Another irony connected to the church to which the mother sends her daughter in the effort to keep the child safe is the fact that this particular church, the Sixteenth Street Baptist Church of Birmingham, is not just an ordinary church. It is a large structure (it is still there) which often served as an organizational headquarters for the Civil Rights Movement and a site of mass meetings as well as a rallying point for protests. In fact, Martin Luther King himself visited and spoke at this church, along with other major leaders such as Reverend Fred Shuttlesworth, pastor of the Bethel Church in Birmingham.

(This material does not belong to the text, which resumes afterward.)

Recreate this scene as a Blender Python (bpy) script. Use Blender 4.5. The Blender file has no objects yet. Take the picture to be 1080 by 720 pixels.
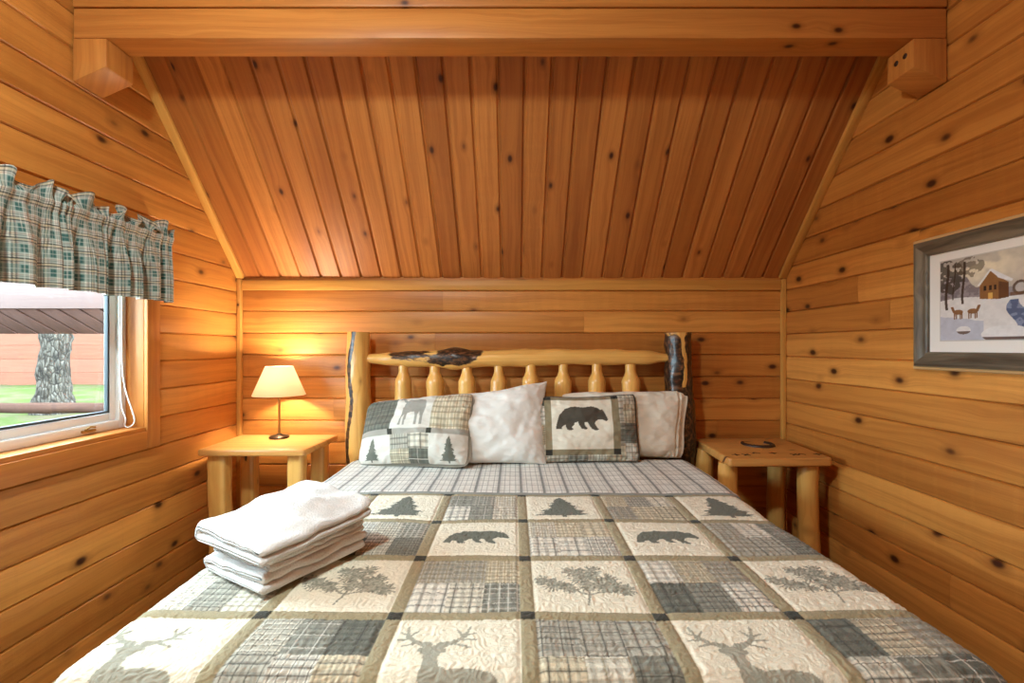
import bpy, bmesh, math, random
import numpy as np
from mathutils import Vector
rng = np.random.default_rng(7)
random.seed(7)
C = bpy.context.scene.collection

# ------------------------------------------------------------------ camera
F, XH, YH, CZ = 510.0, 542.0, 366.0, 1.36
WL, WR, WB = -1.763, 1.732, 3.10            # left wall, right wall, back wall
KNEE = 1.798; SL = 1.06                      # knee-wall height, rise per run of the sloped ceiling
TOPZ = 3.25; REAR = -2.0
def P(px, py, d): return ((px-XH)*d/F, d, CZ-(py-YH)*d/F)
def PZ(px, py, z):                           # pixel on a horizontal plane
    d = (CZ-z)*F/(py-YH); return ((px-XH)*d/F, d, z)
cam_d = bpy.data.cameras.new('camera'); cam = bpy.data.objects.new('camera', cam_d); C.objects.link(cam)
cam.location = (0, 0, CZ); cam.rotation_euler = (math.pi/2, 0, 0)
cam_d.sensor_width = 36; cam_d.lens = F/1080*36
cam_d.shift_x = -(XH-540)/1080; cam_d.shift_y = (YH-360)/1080
cam_d.clip_start = .02
bpy.context.scene.camera = cam

# ------------------------------------------------------------------ helpers
def lin(r, g, b):
    f = lambda c: (c/255/12.92 if c/255 <= .04045 else ((c/255+.055)/1.055)**2.4)
    return (f(r), f(g), f(b))
WLOC = {}
def tag(o, label=None, cat=None, group=None, kind=None):
    if label: o['label'] = label
    if cat: o['category'] = cat
    if group: o['group'] = group
    if kind: o['kind'] = kind
    return o
def empty(name, loc, **k):
    o = bpy.data.objects.new(name, None); C.objects.link(o); o.location = loc; o.empty_display_size = .1
    WLOC[o.name] = np.array(loc, float); return tag(o, **k)
def obj(name, V, Fc, mat, parent=None, smooth=True, grain=None, col=None, bark=None, origin=None, **k):
    V = np.asarray(V, float)
    me = bpy.data.meshes.new(name)
    org = np.array(origin if origin is not None else [(V[:,0].min()+V[:,0].max())/2, (V[:,1].min()+V[:,1].max())/2, V[:,2].min()], float)
    L = V-org
    if isinstance(Fc, np.ndarray):
        n, kk = Fc.shape
        me.vertices.add(len(L)); me.vertices.foreach_set('co', L.ravel().astype(np.float32))
        me.loops.add(n*kk); me.loops.foreach_set('vertex_index', Fc.ravel().astype(np.int32))
        me.polygons.add(n); me.polygons.foreach_set('loop_start', np.arange(0, n*kk, kk, dtype=np.int32))
        me.polygons.foreach_set('loop_total', np.full(n, kk, dtype=np.int32))
        me.update(calc_edges=True); me.validate()
    else:
        me.from_pydata([tuple(v) for v in L], [], [tuple(f) for f in Fc]); me.update()
    if smooth: me.polygons.foreach_set('use_smooth', np.ones(len(me.polygons), bool))
    if grain is not None:
        a = me.attributes.new('grain', 'FLOAT_VECTOR', 'POINT'); a.data.foreach_set('vector', np.asarray(grain, np.float32).ravel())
    if col is not None:
        a = me.attributes.new('Col', 'FLOAT_COLOR', 'POINT')
        c4 = np.ones((len(V), 4), np.float32); c4[:, :3] = col; a.data.foreach_set('color', c4.ravel())
    if bark is not None:
        a = me.attributes.new('bark', 'FLOAT', 'POINT'); a.data.foreach_set('value', np.asarray(bark, np.float32))
    me.materials.append(mat)
    o = bpy.data.objects.new(name, me); C.objects.link(o)
    if parent is not None:
        o.parent = parent; o.location = org-WLOC[parent.name]
    else: o.location = org
    WLOC[o.name] = org
    return tag(o, **k)
def sharp(o, ang=35):
    me = o.data; bm = bmesh.new(); bm.from_mesh(me)
    for e in bm.edges:
        if len(e.link_faces) == 2 and e.calc_face_angle(0) > math.radians(ang): e.smooth = False
    bm.to_mesh(me); bm.free()
class MB:
    def __init__(s): s.V = []; s.F = []; s.G = []
    def add(s, V, Fc, G=None):
        b = len(s.V); s.V += [tuple(v) for v in V]; s.F += [tuple(i+b for i in f) for f in Fc]
        s.G += [tuple(g) for g in (G if G is not None else np.zeros((len(V), 3)))]
    def build(s, name, mat, parent=None, **k):
        return obj(name, s.V, s.F, mat, parent, grain=s.G, **k)
def hexa(P8, bevel=0.0, seg=2):
    """8 corners (bottom 4 ccw, top 4 ccw) -> bevelled verts, faces"""
    bm = bmesh.new(); vs = [bm.verts.new(p) for p in P8]
    for f in ((3,2,1,0),(4,5,6,7),(0,1,5,4),(1,2,6,5),(2,3,7,6),(3,0,4,7)): bm.faces.new([vs[i] for i in f])
    if bevel > 0: bmesh.ops.bevel(bm, geom=bm.edges[:], offset=bevel, segments=seg, affect='EDGES', profile=.5)
    bm.verts.index_update(); V = np.array([v.co[:] for v in bm.verts]); Fc = [[v.index for v in f.verts] for f in bm.faces]
    bm.free(); return V, Fc
def box8(lo, hi):
    (a,b,c),(d,e,f) = lo, hi
    return [(a,b,c),(d,b,c),(d,e,c),(a,e,c),(a,b,f),(d,b,f),(d,e,f),(a,e,f)]
def ggrain(V, axis, w=None):
    V = np.asarray(V); w = random.random()*10 if w is None else w
    oth = [i for i in range(3) if i != axis]
    return np.stack([V[:,axis]+w*3, V[:,oth[0]]*.9+V[:,oth[1]], np.full(len(V), w)], 1)
def prism(name, P8, mat, parent=None, axis=0, bevel=.004, seg=2, w=None, **k):
    V, Fc = hexa(P8, bevel, seg)
    o = obj(name, V, Fc, mat, parent, grain=ggrain(V, axis, w), **k); sharp(o, 40); return o
def slab(name, lo, hi, mat, parent=None, axis=0, bevel=.004, **k):
    return prism(name, box8(lo, hi), mat, parent, axis, bevel, **k)
# lattice noise
_T = rng.random((64, 64, 8))
def vnoise(x, y, seed=0):
    x = np.asarray(x, float); y = np.asarray(y, float)
    xi = np.floor(x).astype(int); yi = np.floor(y).astype(int); fx = x-xi; fy = y-yi
    fx = fx*fx*(3-2*fx); fy = fy*fy*(3-2*fy); T = _T[:, :, seed % 8]; o = seed*13
    g = lambda a, b: T[(a+o) % 64, (b+o*3) % 64]
    return (g(xi,yi)*(1-fx)+g(xi+1,yi)*fx)*(1-fy)+(g(xi,yi+1)*(1-fx)+g(xi+1,yi+1)*fx)*fy-.5
def fbm(x, y, seed=0, oct=3):
    return sum(vnoise(x*2**i, y*2**i, seed+i)*.5**i for i in range(oct))
def sstep(a, b, x): t = np.clip((x-a)/(b-a), 0, 1); return t*t*(3-2*t)
def gridf(nu, nv, closed_u=False):
    i, j = np.meshgrid(np.arange(nu if closed_u else nu-1), np.arange(nv-1), indexing='ij')
    i2 = (i+1) % nu
    return np.stack([i*nv+j, i2*nv+j, i2*nv+j+1, i*nv+j+1], -1).reshape(-1, 4)
def tube_geo(path, rad, n=16, noise=0., nsc=8., seed=0, cap=True):
    """path (m,3), rad (m,) -> rings with end caps; returns V, F(list), u along, ang"""
    path = np.asarray(path, float); m = len(path); rad = np.broadcast_to(rad, (m,)).astype(float)
    T = np.gradient(path, axis=0); T /= np.maximum(np.linalg.norm(T, axis=1)[:, None], 1e-9)
    ref = np.array([0, 0, 1.]) if abs(T[0] @ np.array([0, 0, 1.])) < .9 else np.array([0, 1., 0])
    N = []; a = np.cross(T[0], ref); a /= np.linalg.norm(a)
    for t in T:
        a = a-t*(a @ t); a /= np.linalg.norm(a); N.append(a)
    N = np.array(N); B = np.cross(T, N)
    s = np.concatenate([[0], np.cumsum(np.linalg.norm(np.diff(path, axis=0), axis=1))])
    th = np.linspace(0, 2*np.pi, n, endpoint=False)
    R = rad[:, None]*np.ones(n)
    if noise: R = R*(1+noise*2*fbm(s[:, None]*nsc+seed*3.1, 2+np.cos(th)[None]*1.3+seed, seed)+noise*2*fbm(s[:, None]*nsc*1.3, 5+np.sin(th)[None]*1.3, seed+2))
    V = path[:, None]+R[..., None]*(np.cos(th)[None, :, None]*N[:, None]+np.sin(th)[None, :, None]*B[:, None])
    V = V.reshape(-1, 3); Fc = []
    for i in range(m-1):
        for j in range(n):
            k = (j+1) % n; Fc.append((i*n+j, i*n+k, (i+1)*n+k, (i+1)*n+j))
    U = np.repeat(s, n); TH = np.tile(th, m); RR = np.repeat(rad, n)
    if cap:
        V = np.vstack([V, path[0], path[-1]]); c0, c1 = len(V)-2, len(V)-1
        for j in range(n):
            k = (j+1) % n; Fc.append((c0, k, j)); Fc.append((c1, (m-1)*n+j, (m-1)*n+k))
        U = np.append(U, [0, s[-1]]); TH = np.append(TH, [0, 0]); RR = np.append(RR, [0, 0])
    return V, Fc, U, TH, RR
def tube(name, path, rad, mat, parent=None, n=16, noise=0., nsc=8., seed=0, barkf=None, capsharp=True, **k):
    V, Fc, U, TH, RR = tube_geo(path, rad, n, noise, nsc, seed)
    w = random.random()*10
    # grain across = angle folded so there is no seam
    G = np.stack([U+w*3, .05*np.cos(TH)+.08*np.sin(TH), np.full(len(V), w)], 1)
    bk = barkf(V, U, TH) if barkf else np.zeros(len(V))
    o = obj(name, V, Fc, mat, parent, grain=G, bark=bk, **k)
    if capsharp: sharp(o, 50)
    return o
def line(p, q, m): t = np.linspace(0, 1, m)[:, None]; return np.array(p)*(1-t)+np.array(q)*t
def lathe(name, prof, loc, mat, parent=None, n=40, **k):
    prof = np.array(prof, float); m = len(prof); th = np.linspace(0, 2*np.pi, n, endpoint=False)
    V = np.stack([prof[:, 0][None]*np.cos(th)[:, None], prof[:, 0][None]*np.sin(th)[:, None], np.broadcast_to(prof[:, 1], (n, m))], -1).reshape(-1, 3)+np.array(loc)
    o = obj(name, V, gridf(n, m, True), mat, parent, origin=loc, **k); sharp(o, 40); return o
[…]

Thus, it was because of the church's significance as a site of African-American discontent and protest that it was bombed.
If the mother were aware of this site's active involvement with marches and protests there in Birmingham, Alabama, a hotbed during this era, she might have reconsidered her decision to send her girl to that church, and, instead have her walk to another one where she probably would have been safer, although her walking any distance would involve risk, too.
Irony plays a major role in the poem "Ballad of Birmingham" by Dudley Randall. In the poem, the child asks her mother if she can go into town to participate in the Freedom March. Her mother tells her that it will be too dangerous to go to the march and that she should instead go to the church to sing in the choir where it is safe. Ironically, the church is bombed that day, and all the mother finds in the rubble is her daughter's shoe. The poem suggests through irony that no place is safe when the minds of people are corrupt.